Retype each line of the material exactly, please, skipping any picture in it.

:: Given data

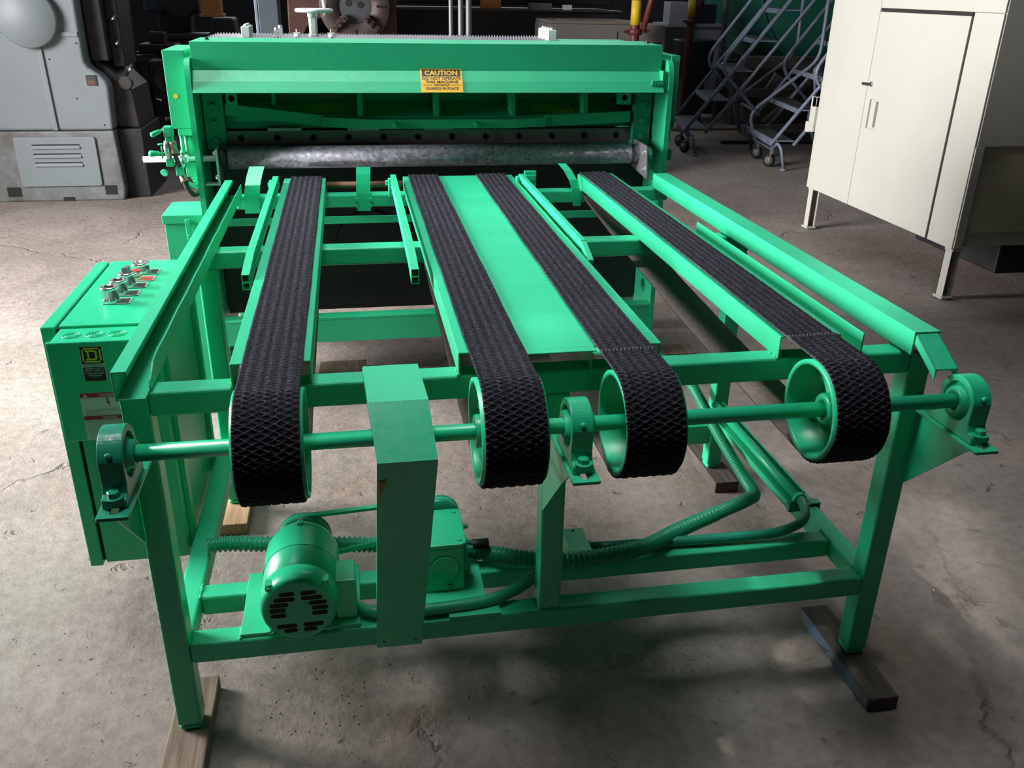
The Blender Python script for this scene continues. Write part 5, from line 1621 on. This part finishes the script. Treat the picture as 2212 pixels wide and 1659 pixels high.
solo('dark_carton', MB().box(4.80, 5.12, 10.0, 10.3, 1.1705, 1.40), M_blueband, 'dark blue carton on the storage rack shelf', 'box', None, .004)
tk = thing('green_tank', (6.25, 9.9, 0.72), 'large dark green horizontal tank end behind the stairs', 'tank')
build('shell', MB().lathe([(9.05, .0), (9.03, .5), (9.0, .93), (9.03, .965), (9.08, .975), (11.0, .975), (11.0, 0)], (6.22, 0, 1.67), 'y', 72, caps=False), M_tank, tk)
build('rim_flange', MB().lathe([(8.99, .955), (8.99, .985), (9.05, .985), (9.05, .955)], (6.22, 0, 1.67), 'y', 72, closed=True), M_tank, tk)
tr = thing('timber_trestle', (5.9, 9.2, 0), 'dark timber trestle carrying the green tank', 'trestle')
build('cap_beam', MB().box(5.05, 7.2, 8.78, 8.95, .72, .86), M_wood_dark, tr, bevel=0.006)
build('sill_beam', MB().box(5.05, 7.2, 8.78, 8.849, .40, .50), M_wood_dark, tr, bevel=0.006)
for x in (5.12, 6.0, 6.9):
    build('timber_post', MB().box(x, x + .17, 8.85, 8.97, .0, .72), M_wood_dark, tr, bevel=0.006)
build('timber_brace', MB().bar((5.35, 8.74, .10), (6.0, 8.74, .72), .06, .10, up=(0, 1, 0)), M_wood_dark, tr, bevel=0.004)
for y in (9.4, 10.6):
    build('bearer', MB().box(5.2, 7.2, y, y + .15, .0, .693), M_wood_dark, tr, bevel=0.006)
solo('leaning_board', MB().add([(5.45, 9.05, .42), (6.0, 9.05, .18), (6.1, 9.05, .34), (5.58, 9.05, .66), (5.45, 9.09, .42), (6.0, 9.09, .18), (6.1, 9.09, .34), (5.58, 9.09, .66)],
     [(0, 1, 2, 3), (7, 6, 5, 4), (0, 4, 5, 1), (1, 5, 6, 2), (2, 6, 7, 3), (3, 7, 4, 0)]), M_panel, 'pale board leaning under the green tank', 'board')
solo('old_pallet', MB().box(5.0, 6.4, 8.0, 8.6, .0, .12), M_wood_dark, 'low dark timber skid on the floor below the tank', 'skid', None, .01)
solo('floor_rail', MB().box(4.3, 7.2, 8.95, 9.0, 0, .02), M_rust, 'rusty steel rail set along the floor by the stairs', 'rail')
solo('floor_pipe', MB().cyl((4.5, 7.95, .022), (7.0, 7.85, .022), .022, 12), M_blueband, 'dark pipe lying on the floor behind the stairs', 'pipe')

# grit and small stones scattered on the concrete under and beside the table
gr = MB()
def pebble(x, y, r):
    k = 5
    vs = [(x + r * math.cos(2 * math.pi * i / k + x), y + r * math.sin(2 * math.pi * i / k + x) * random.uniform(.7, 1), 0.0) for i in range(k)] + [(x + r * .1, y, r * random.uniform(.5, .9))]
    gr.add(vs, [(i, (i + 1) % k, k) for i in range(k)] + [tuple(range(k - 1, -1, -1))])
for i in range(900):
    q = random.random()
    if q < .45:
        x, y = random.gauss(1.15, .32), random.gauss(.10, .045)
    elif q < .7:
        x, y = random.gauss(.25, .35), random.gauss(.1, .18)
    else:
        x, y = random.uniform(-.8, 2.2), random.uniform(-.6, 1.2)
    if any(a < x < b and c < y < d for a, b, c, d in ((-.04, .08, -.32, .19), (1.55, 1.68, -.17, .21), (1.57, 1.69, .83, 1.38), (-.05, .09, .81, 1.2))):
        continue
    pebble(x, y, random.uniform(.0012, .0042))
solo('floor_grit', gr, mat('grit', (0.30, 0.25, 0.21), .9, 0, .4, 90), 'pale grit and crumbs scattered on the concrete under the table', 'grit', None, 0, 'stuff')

::::

◆ **Complete response**:
The Blender Python script for this scene continues. Write part 5, from line 1621 on. This part finishes the script. Treat the picture as 2212 pixels wide and 1659 pixels high.
solo('dark_carton', MB().box(4.80, 5.12, 10.0, 10.3, 1.1705, 1.40), M_blueband, 'dark blue carton on the storage rack shelf', 'box', None, .004)
tk = thing('green_tank', (6.25, 9.9, 0.72), 'large dark green horizontal tank end behind the stairs', 'tank')
build('shell', MB().lathe([(9.05, .0), (9.03, .5), (9.0, .93), (9.03, .965), (9.08, .975), (11.0, .975), (11.0, 0)], (6.22, 0, 1.67), 'y', 72, caps=False), M_tank, tk)
build('rim_flange', MB().lathe([(8.99, .955), (8.99, .985), (9.05, .985), (9.05, .955)], (6.22, 0, 1.67), 'y', 72, closed=True), M_tank, tk)
tr = thing('timber_trestle', (5.9, 9.2, 0), 'dark timber trestle carrying the green tank', 'trestle')
build('cap_beam', MB().box(5.05, 7.2, 8.78, 8.95, .72, .86), M_wood_dark, tr, bevel=0.006)
build('sill_beam', MB().box(5.05, 7.2, 8.78, 8.849, .40, .50), M_wood_dark, tr, bevel=0.006)
for x in (5.12, 6.0, 6.9):
    build('timber_post', MB().box(x, x + .17, 8.85, 8.97, .0, .72), M_wood_dark, tr, bevel=0.006)
build('timber_brace', MB().bar((5.35, 8.74, .10), (6.0, 8.74, .72), .06, .10, up=(0, 1, 0)), M_wood_dark, tr, bevel=0.004)
for y in (9.4, 10.6):
    build('bearer', MB().box(5.2, 7.2, y, y + .15, .0, .693), M_wood_dark, tr, bevel=0.006)
solo('leaning_board', MB().add([(5.45, 9.05, .42), (6.0, 9.05, .18), (6.1, 9.05, .34), (5.58, 9.05, .66), (5.45, 9.09, .42), (6.0, 9.09, .18), (6.1, 9.09, .34), (5.58, 9.09, .66)],
     [(0, 1, 2, 3), (7, 6, 5, 4), (0, 4, 5, 1), (1, 5, 6, 2), (2, 6, 7, 3), (3, 7, 4, 0)]), M_panel, 'pale board leaning under the green tank', 'board')
solo('old_pallet', MB().box(5.0, 6.4, 8.0, 8.6, .0, .12), M_wood_dark, 'low dark timber skid on the floor below the tank', 'skid', None, .01)
solo('floor_rail', MB().box(4.3, 7.2, 8.95, 9.0, 0, .02), M_rust, 'rusty steel rail set along the floor by the stairs', 'rail')
solo('floor_pipe', MB().cyl((4.5, 7.95, .022), (7.0, 7.85, .022), .022, 12), M_blueband, 'dark pipe lying on the floor behind the stairs', 'pipe')

# grit and small stones scattered on the concrete under and beside the table
gr = MB()
def pebble(x, y, r):
    k = 5
    vs = [(x + r * math.cos(2 * math.pi * i / k + x), y + r * math.sin(2 * math.pi * i / k + x) * random.uniform(.7, 1), 0.0) for i in range(k)] + [(x + r * .1, y, r * random.uniform(.5, .9))]
    gr.add(vs, [(i, (i + 1) % k, k) for i in range(k)] + [tuple(range(k - 1, -1, -1))])
for i in range(900):
    q = random.random()
    if q < .45:
        x, y = random.gauss(1.15, .32), random.gauss(.10, .045)
    elif q < .7:
        x, y = random.gauss(.25, .35), random.gauss(.1, .18)
    else:
        x, y = random.uniform(-.8, 2.2), random.uniform(-.6, 1.2)
    if any(a < x < b and c < y < d for a, b, c, d in ((-.04, .08, -.32, .19), (1.55, 1.68, -.17, .21), (1.57, 1.69, .83, 1.38), (-.05, .09, .81, 1.2))):
        continue
    pebble(x, y, random.uniform(.0012, .0042))
solo('floor_grit', gr, mat('grit', (0.30, 0.25, 0.21), .9, 0, .4, 90), 'pale grit and crumbs scattered on the concrete under the table', 'grit', None, 0, 'stuff')